Haftar. En 2024, le nombre de soldats russes a doublé, atteignant 1 800, tandis que le

Kremlin négocie activement une base navale à Tobrouk, après avoir déjà sécurisé des

bases terrestres à Maettan al-Sarra, aux portes des frontières stratégiques tchadienne

et soudanaise. L’objectif : répliquer le "modèle syrien" en verrouillant militairement l’Est

et en étendant son influence vers le Sahel, où les mercenaires post-Wagner du "Africa

Corps" démantèlent méthodiquement la présence des forces françaises.


Pendant que Moscou et Ankara ont champ libre pour redessiner l’avenir du pays,

l’Occident assiste passivement à ce basculement géopolitique. L’UE, divisée entre la

prudence française et le pragmatisme italien, n’a aucune stratégie cohérente et se

contente d’une gestion court-termiste axée sur la question migratoire. Quant aux États-

Unis, accaparés par l’Ukraine et Gaza, ils ont abandonné la Libye.


Une guerre sans fin, une Libye sans avenir ?


La Libye est devenue un laboratoire du chaos du XXIe siècle : un État failli, un non-pays

dont l’avenir ne dépend plus des Tripolitains ou des Benghaziotes, mais des calculs

stratégiques de Moscou, Ankara, Le Caire ou Abou Dhabi.

Aucun scénario optimiste ne se dessine. Une stabilisation militaire imposée par Haftar

et ses alliés figerait le pays sous l’influence russo-égyptienne, au prix d’un alignement

hostile à l’Occident.


Une nouvelle guerre ouverte est-elle possible ? Si la Turquie décidait de relancer

l’affrontement avec Haftar, la donne changerait, mais cela reste peu probable : Erdogan

est désormais focalisé sur la Syrie d’HTC. Néanmoins, l’isolement croissant de Tripoli

semble inéluctable.


L’Europe, pourtant en première ligne sur le plan migratoire et énergétique, n’a ni la

volonté ni la capacité d’agir.
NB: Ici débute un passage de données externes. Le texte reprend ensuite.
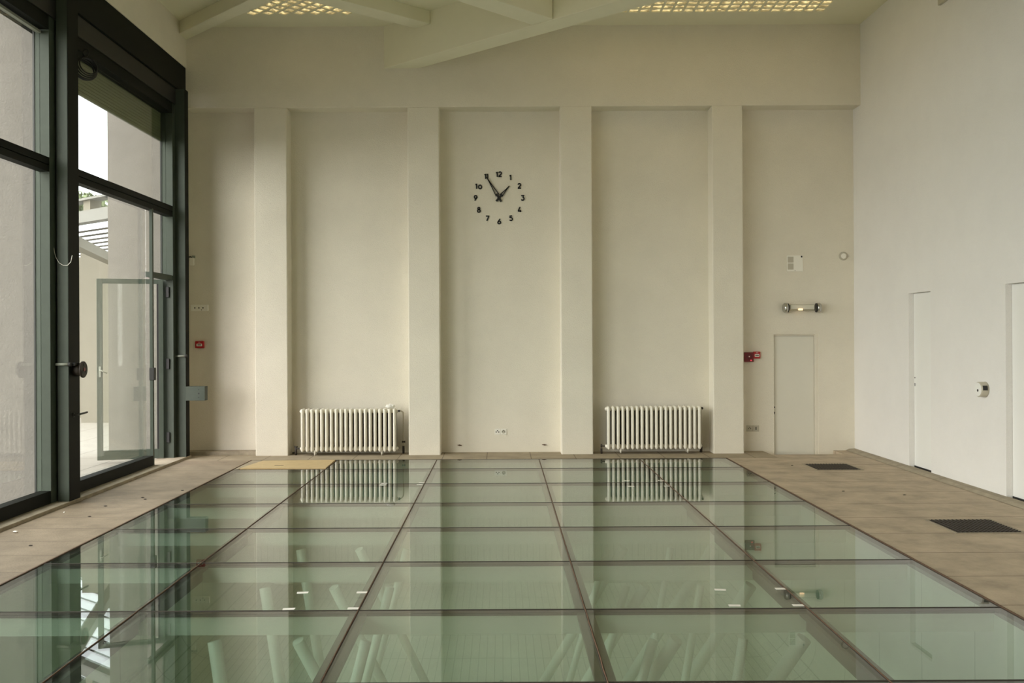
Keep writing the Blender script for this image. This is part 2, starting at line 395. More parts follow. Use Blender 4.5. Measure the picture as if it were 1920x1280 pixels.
# ------------------------------------------------------------------ glass floor
ORD = ['first', 'second', 'third', 'fourth', 'fifth', 'sixth', 'seventh', 'nearest']
COLN = ['leftmost', 'second from left', 'middle', 'second from right', 'rightmost']
SYN = ['green glass floor pane, %s column, %s row from the end wall']
g = .006
pane = {}
for i in range(5):
    for j in range(8):
        x0, x1, y1, y0 = GX[i]+g, GX[i+1]-g, GY[j]-g, GY[j+1]+g
        if i == 0 and j == 0: continue
        bm = bmesh.new(); w_, h_ = x1-x0, y1-y0
        box(bm, -w_/2, w_/2, -h_/2, h_/2, -.02, -.001)
        o = put('floor_pane', bm, 'gfloor', loc=((x0+x1)/2, (y0+y1)/2, 0))
        tag(o, SYN[0] % (COLN[i], ORD[j]), 'glass floor pane', 'glass panes of the walk-on floor')
bm = bmesh.new(); box(bm, GX[0], GX[1]-.01, GY[1]+.012, 15.18, -.14, -.016)
struct(put('floor', bm, 'floorb'), 'stone slab under the plywood board')
bm = bmesh.new(); prism(bm, [(GX[0],GY[1]+.0),(-4.02,GY[1]+.0),(-3.88,15.18),(GX[0],15.18)], -.015, 0)
struct(put('floor', bm, 'floorb'), 'slanting stone edge piece beside the plywood board')
# plywood hatch
t = thing('plywood_hatch', 'pale plywood board filling the far left corner of the glass floor', 'board', (-3.37, 14.64, 0))
bm = bmesh.new(); prism(bm, [(-.62,-.44),(.69,-.43),(.67,.48),(-.49,.44)], -.015, .012); put('board', bm, 'wood', t, bevel=.003)
B('hand_slot', 'iron', -.155, -.015, -.185, -.165, .010, .0145, t)
# steel grid below
t = thing('steel_grid', 'grey steel beam grid carrying the glass floor', 'frame', (0, 9.5, -.1))
def gl(x, y, z): return (x, y-9.5, z+.1)
for i in range(1, 5):
    x = GX[i]; bm = bmesh.new()
    box(bm, x-.062, x+.062, GY[-1]-9.5, GY[0]-9.5, .078-.028, .078)
    box(bm, x-.012, x+.012, GY[-1]-9.5, GY[0]-9.5, -.06, .05)
    put('long_beam', bm, 'flange', t)
for x, s in ((GX[0], 1), (GX[5], -1)):
    bm = bmesh.new(); a, b = sorted((x, x+s*.06)); box(bm, a, b, GY[-1]-9.5, GY[0]-9.5, .05, .078); put('edge_beam', bm, 'flange', t)
for j in range(1, 8):
    y = GY[j]-9.5; bm = bmesh.new(); box(bm, GX[0], GX[5], y-.018, y+.018, .060, .0775); put('cross_beam', bm, 'flange', t)
    bm = bmesh.new(); box(bm, GX[0]+.06, GX[5]-.06, y-.012, y+.012, -.074, .06); put('cross_web', bm, 'strut', t)
# joints
n = 0
tj = thing('joint_seal', 'dark and rust-brown sealing strips between the glass floor panes', 'seal', (0, 9.5, 0))
for i in range(0, 6):
    x = GX[i]; bm = bmesh.new(); box(bm, x-.0075, x+.0075, GY[-1]-9.5, GY[0]-9.5, -.02, .001)
    put('long_joint', bm, 'joint', tj)
    bm = bmesh.new()
    if 0 < i < 5:
        pts = [(x + random.uniform(-.002, .002), GY[-1]-9.5 + k*.15, .002) for k in range(int((GY[0]-GY[-1])/.15)+1)]
        tube(bm, pts, .0045, 6)
        put('rust_bead', bm, 'rust', tj)
    else:
        box(bm, x-.006, x+.010, GY[-1]-9.5, GY[0]-9.5, 0, .006)
        put('edge_strip', bm, 'rust', tj)
for j in range(0, 9):
    bm = bmesh.new(); box(bm, GX[0], GX[5], GY[j]-9.5-.0085, GY[j]-9.5+.0085, -.0205, .0012); put('cross_joint', bm, 'joint', tj)
# struts in the basin
def strut(top, bot, r, lab):
    t = thing('steel_strut', lab, 'strut', bot, 'tubular struts under the glass floor')
    tp = [top[k]-bot[k] for k in range(3)]; bm = bmesh.new(); tube(bm, [(0,0,0), tp], r, 18); put('strut_tube', bm, 'strut', t)
    bm = bmesh.new(); tube(bm, [(0,0,0),(0,0,.012)], r*1.6, 18); put('base_plate', bm, 'strut', t)
names = {6.83: 'second row from the near edge', 8.29: 'third row from the near edge', 9.77: 'fourth row from the near edge', 11.22: 'middle of the basin', 12.70: 'far part of the basin'}
for y in (6.83, 8.29, 9.77):
    for (xt, xb, dy, r, nm_) in ((-2.11, -1.75, -.3, .05, 'outer left leg'), (-1.50, -.76, .5, .045, 'middle left leg'), (-1.00, -1.45, -.3, .04, 'inner left leg'),
                                 (1.10, .53, -.3, .035, 'inner right leg'), (1.27, .33, .5, .05, 'second right leg'), (1.76, 1.38, -.3, .035, 'third right leg'), (2.235, 1.24, .5, .055, 'outer right leg')):
        strut((xt - .03*(xt > 2), y, -.222), (xb, y + dy, bz), r, 'pale tubular strut below the glass, %s, %s' % (nm_, names[y]))
# small stickers on the glass
for (x, y, a) in ((-1.576,6.869,.1),(-1.567,7.305,.15),(-1.10,6.874,0),(-1.10,7.304,.05),(1.707,7.329,-.1),(1.713,6.901,-.05),(2.19,7.351,0),(2.185,6.899,0),
                  (-1.608,12.595,0),(-1.612,12.741,0),(-1.114,12.60,0),(-1.10,12.771,0),(1.709,12.38,0),(1.717,12.859,0),(2.19,12.386,0),(2.19,12.867,0)):
    side = 'left' if x < 0 else 'right'; dist = 'near' if y < 9 else 'far'
    k = ('outer' if abs(x) > 1.4 and x < 0 or x > 2 else 'inner')
    bm = bmesh.new(); h = .024; q = .042 if y < 9 else .04
    vs = [(-q, -h), (q, -h), (q+.006, h), (-q, h)]; prism(bm, vs, 0, .0015)
    o = put('paper_sticker', bm, 'paper', loc=(x, y, .0005)); o.rotation_euler = (0, 0, a)
    tag(o, 'small white sticker on the %s glass floor, %s half, %s one of its pair, %s' % (dist, side, k, 'front' if (y < 7.1 or 12 < y < 12.65) else 'back'), 'sticker', 'white paper stickers on the glass floor')

# ------------------------------------------------------------------ floor gratings
def grating(cx, cy, w_, d_, lab):
    t = thing('floor_grating', lab, 'grating', (cx, cy, .001))
    bm = bmesh.new(); e = .03
    box(bm, -w_/2, w_/2, -d_/2, -d_/2+e, 0, .006); box(bm, -w_/2, w_/2, d_/2-e, d_/2, 0, .006)
    box(bm, -w_/2, -w_/2+e, -d_/2+e, d_/2-e, 0, .006); box(bm, w_/2-e, w_/2, -d_/2+e, d_/2-e, 0, .006)
    put('grating_rim', bm, 'stonetrim', t)
    bm = bmesh.new(); box(bm, -w_/2+e, w_/2-e, -d_/2+e, d_/2-e, 0, .001); put('drain_pit', bm, 'pit', t)
    bm = bmesh.new(); nx = 15
    for k in range(1, nx):
        x = -w_/2+e + (w_-2*e)*k/nx; box(bm, x-.005, x+.005, -d_/2+e, d_/2-e, .001, .009)
    for k in range(1, 13):
        y = -d_/2+e + (d_-2*e)*k/13; box(bm, -w_/2+e, w_/2-e, y-.006, y+.006, .001, .007)
    put('grating_bars', bm, 'grate', t)
grating(4.90, 9.70, .72, .72, 'dark square metal floor grating nearest the viewer by the right wall')
grating(4.98, 14.08, .70, .70, 'dark square metal floor grating in front of the grey door')

# ------------------------------------------------------------------ doors
t = sempty('door_2', 'grey-white flush door in the end wall', (DX0, YN, DZ0))
w_ = DX1-DX0; h_ = DZ1-DZ0
B('door_leaf', 'door', .008, w_-.06, .055, .10, .006, h_-.035, t, bevel=.002)
B('door_frame', 'wall', w_-.055, w_, .02, .12, 0, h_, t); B('door_frame', 'wall', 0, w_, .04, .12, h_-.03, h_, t)
bm = bmesh.new(); tube(bm, [(.022,.056,.835),(.022,.05,.835)], .012, 12); put('latch_hole', bm, 'ink', t)
bm = bmesh.new(); tube(bm, [(.022,.056,.745),(.022,.05,.745)], .011, 12); box(bm, .016, .028, .05, .056, .715, .745); put('keyhole', bm, 'ink', t)
for nme, d, lab in (('door_3', D3, 'white flush door recessed in the right wall, farther one'), ('door_4', D4, 'white flush door recessed in the right wall, nearest the viewer')):
    t = sempty(nme, lab, (XR, d[0], 0)); w_ = d[1]-d[0]
    B('door_leaf', 'doorw', .077, .12, .004, w_-.004, .04, d[2]-.004, t)
    B('door_threshold', 'ink', .074, .13, 0, w_, .0, .039, t)
    if nme == 'door_3':
        bm = bmesh.new(); tube(bm, [(.078, w_-.03, 1.35),(.073, w_-.03, 1.35)], .010, 10); put('latch_hole', bm, 'ink', t)
        bm = bmesh.new(); tube(bm, [(.078, w_-.03, 1.26),(.073, w_-.03, 1.26)], .010, 10); box(bm, .073, .078, w_-.036, w_-.024, 1.225, 1.26); put('keyhole', bm, 'ink', t)

# ------------------------------------------------------------------ steel glazing on the left
def glazing(nme, y0, y1, lab, fixed=True):
    t = sempty(nme, lab, (-5.45, y0, .04)); L_ = y1-y0
    B('bottom_rail', 'dark', -.05, .09, 0, L_, 0, .15, t, bevel=.004)
    bm = bmesh.new(); box(bm, -.04, .085, 0, L_, 3.94, 4.015); box(bm, -.04, .09, 0, L_, 4.025, 4.11); box(bm, -.03, .07, 0, L_, 4.0, 4.03)
    put('transom', bm, 'dark', t, bevel=.003)
    bm = bmesh.new(); box(bm, -.08, .09, L_-.0, L_+.16, 0, 5.8); put('far_jamb', bm, 'green', t)
    bm = bmesh.new(); box(bm, -.10, -.08, L_-.01, L_+.01, .1, 5.8); put('gasket', bm, 'black', t)
    B('near_jamb', 'green', -.08, .09, 0, .06, 0, 5.8, t)
    B('pane', 'gwin', -.024, -.016, .04, L_, .12, 3.96, t); B('pane', 'gwin', -.024, -.016, .04, L_, 4.08, 5.62, t)
    bm = bmesh.new(); box(bm, -.05, .0, .03, L_, 5.585, 5.615); put('top_rail', bm, 'alu', t)
for k, (a, b) in enumerate(((7.35, 11.09), (3.15, 6.89), (-1.05, 2.69), (-4.4, -1.51))):
    glazing('window_%d' % (k+2), a, b, ['tall steel framed window nearest the viewer', 'tall steel window beside the viewer', 'tall steel window behind the viewer', 'last tall steel window behind the viewer'][k])
# far bay with side light and door opening
t = sempty('window_1', 'tall dark green steel window with door opening at its far end', (-5.45, 11.5, .04)); o = 11.5
B('bottom_rail', 'dark', -.05, .09, 0, 14.36-o, 0, .15, t, bevel=.004)
bm = bmesh.new(); L_ = 15.25-o
box(bm, -.04, .085, 0, L_, 3.94, 4.015); box(bm, -.04, .09, 0, L_, 4.025, 4.11); box(bm, -.03, .07, 0, L_, 4.0, 4.03)
put('transom', bm, 'dark', t, bevel=.003)
B('far_jamb', 'green', -.09, .09, L_, L_+.115, 0, 5.8, t); B('near_jamb', 'green', -.08, .09, 0, .06, 0, 5.8, t)
B('gasket', 'black', -.11, -.085, L_-.012, L_+.01, .05, 5.8, t)
mu = B('mullion', 'green', .045, .09, 14.345-o, 14.40-o, 0, 3.95, t)
lk = B('lock_box', 'black', .04, .115, 14.33-o, 14.42-o, 1.31, 1.50, mu, bevel=.005)
B('door_head', 'green', -.03, .08, 14.38-o, L_, 2.90, 2.98, t)
B('pane', 'gwin', -.024, -.016, .04, 14.36-o, .12, 3.96, t)
B('pane', 'gwin', -.024, -.016, 14.38-o, L_, 2.96, 3.96, t); B('pane', 'gwin', -.024, -.016, .04, L_, 4.08, 5.62, t)
for zz in (.25, 1.45, 2.62):
    B('hinge', 'black', -.02, .03, L_-.03, L_+.0, zz, zz+.17, t, bevel=.003)
# open glazed door leaf
ang = math.atan2(14.92-15.20, -6.42+5.52)
t = sempty('door_1', 'glazed green steel door leaf standing open outside', (-5.50, 15.19, .05)); t.rotation_euler = (0, 0, ang)
Wd = 1.0; Hd = 2.90
bm = bmesh.new(); box(bm, 0, .07, -.025, .025, 0, Hd); box(bm, Wd-.085, Wd, -.025, .025, 0, Hd); box(bm, .07, Wd-.085, -.025, .025, 0, .15); box(bm, .07, Wd-.085, -.025, .025, Hd-.075, Hd)
put('door_frame', bm, 'green', t, bevel=.003)
bm = bmesh.new(); box(bm, .068, Wd-.083, -.004, .004, .148, Hd-.073); put('door_pane', bm, 'gwin', t)
bm = bmesh.new(); box(bm, .07, .10, .0, .02, .15, Hd-.075); put('gasket', bm, 'black', t)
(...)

Washington, absorbé par l’Ukraine et le Moyen-Orient, a

déserté le dossier libyen, laissant champ libre aux acteurs les plus entreprenants.

Un compromis politique est-il encore envisageable ? Rien ne l’indique. Tripoli, encerclée

et affaiblie, n’a plus les moyens de résister indéfiniment. La question n’est plus de savoir

qui va gagner, mais comment Haftar va s’imposer et à quel prix pour l’équilibre en

Méditerranée.


Naguère moteur de l’Afrique du Nord sous Khadafi, la Libye n’est plus qu’un territoire

en déshérence, condamné à être pillé, fractionné, occupé. L’Occident peut choisir de

l’ignorer, mais la Libye va se rappeler bientôt au bon souvenir de son voisin Européen.